La prefazione di Mastandrea al Romanzo della Roma di Cagnucci: Quella cosa
Caro Tonino, quando ho incontrato le tue parole mi hanno costretto a sentire e non solo a leggere. Quindi il libro non lo leggo ma lo metto lì nelle cose della vita che si apriranno da sole
Caro Tonino,
mi chiedi una prefazione al tuo libro che, strano eh, parla di Quella Cosa. Come di Quella Cosa parla la nostra vita, da vivi, da sopravvissuti e, perché no, pure da morti. Perché esistere con Quella Cosa significa proprio questo, vivere, sopravvivere, stirare le zampe e poi ricominciare, anche in ordine sparso eh, stirare le zampe, vivere, sopravvivere. Da queste poche righe avrai capito che io una prefazione non la so scrivere specie per un libro come il tuo che non ho intenzione di leggere, non ora e chissà quando. Perché le parole tue quando le ho incontrate, volente o meno, mi hanno sempre rotto i coglioni. Mi hanno costretto a sentire e non solo a leggere.
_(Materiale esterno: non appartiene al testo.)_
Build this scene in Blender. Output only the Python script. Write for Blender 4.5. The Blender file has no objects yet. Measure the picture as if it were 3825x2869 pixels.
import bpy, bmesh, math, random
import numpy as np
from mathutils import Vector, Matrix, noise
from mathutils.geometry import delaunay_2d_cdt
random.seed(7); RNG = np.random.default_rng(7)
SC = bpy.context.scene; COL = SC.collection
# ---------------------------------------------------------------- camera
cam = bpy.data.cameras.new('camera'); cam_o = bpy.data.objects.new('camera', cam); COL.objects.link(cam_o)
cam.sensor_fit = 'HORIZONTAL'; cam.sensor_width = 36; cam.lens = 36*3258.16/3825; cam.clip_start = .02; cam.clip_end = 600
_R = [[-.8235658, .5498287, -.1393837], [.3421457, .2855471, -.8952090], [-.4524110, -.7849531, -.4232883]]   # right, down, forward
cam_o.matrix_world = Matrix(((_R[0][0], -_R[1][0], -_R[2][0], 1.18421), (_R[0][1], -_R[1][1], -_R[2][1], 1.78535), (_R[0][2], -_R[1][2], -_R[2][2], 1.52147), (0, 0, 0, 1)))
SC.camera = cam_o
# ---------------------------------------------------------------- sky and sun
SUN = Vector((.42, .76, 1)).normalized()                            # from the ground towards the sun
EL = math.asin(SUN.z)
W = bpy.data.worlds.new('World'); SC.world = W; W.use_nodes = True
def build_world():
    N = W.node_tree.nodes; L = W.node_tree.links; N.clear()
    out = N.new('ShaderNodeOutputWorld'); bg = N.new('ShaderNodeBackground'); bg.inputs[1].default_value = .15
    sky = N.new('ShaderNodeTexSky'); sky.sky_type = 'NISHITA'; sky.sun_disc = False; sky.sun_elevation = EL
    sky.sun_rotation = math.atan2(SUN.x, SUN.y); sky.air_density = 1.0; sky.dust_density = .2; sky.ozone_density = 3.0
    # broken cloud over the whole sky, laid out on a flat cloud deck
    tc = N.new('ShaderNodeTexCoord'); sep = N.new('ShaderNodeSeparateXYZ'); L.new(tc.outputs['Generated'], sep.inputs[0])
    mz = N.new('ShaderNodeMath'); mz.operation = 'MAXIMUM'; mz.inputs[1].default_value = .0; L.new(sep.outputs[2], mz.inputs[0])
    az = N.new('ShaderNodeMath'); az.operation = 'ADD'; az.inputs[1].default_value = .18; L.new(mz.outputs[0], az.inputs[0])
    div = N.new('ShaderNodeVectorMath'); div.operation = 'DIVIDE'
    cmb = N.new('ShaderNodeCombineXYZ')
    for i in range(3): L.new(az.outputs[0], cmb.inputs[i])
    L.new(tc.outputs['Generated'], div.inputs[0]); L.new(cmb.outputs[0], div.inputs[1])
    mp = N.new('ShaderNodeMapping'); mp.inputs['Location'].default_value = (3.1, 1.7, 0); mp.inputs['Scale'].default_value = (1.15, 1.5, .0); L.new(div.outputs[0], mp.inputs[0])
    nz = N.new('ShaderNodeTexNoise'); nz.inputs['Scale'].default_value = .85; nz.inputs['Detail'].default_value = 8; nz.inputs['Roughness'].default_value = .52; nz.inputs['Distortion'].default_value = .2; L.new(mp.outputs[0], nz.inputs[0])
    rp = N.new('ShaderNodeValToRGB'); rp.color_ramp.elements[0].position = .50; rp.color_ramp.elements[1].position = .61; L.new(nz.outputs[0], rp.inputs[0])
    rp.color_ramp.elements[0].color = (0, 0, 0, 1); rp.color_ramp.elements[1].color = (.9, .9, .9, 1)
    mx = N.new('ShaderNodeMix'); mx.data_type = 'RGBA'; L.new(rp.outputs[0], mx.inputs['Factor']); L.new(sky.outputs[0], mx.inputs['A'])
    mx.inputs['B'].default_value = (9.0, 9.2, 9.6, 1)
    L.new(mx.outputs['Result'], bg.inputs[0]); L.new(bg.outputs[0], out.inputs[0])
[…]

A cercare di capire che mi stavano facendo e non solo a farmele scivolare addosso. A volte talmente non capivo per quanto “sentivo” che mi hanno fatto piangere. Quindi, sto libro, col cazzo che lo leggo. Non so di che parla, ma lo so, e so quello che mi farebbe e che mi farà. Quindi lo metto là, dove deve stare, in mezzo alle cose della vita mia. Che poi si sa, i libri più belli della vita sono quelli che non apri per vent’anni e poi, improvvisamente, si aprono da soli.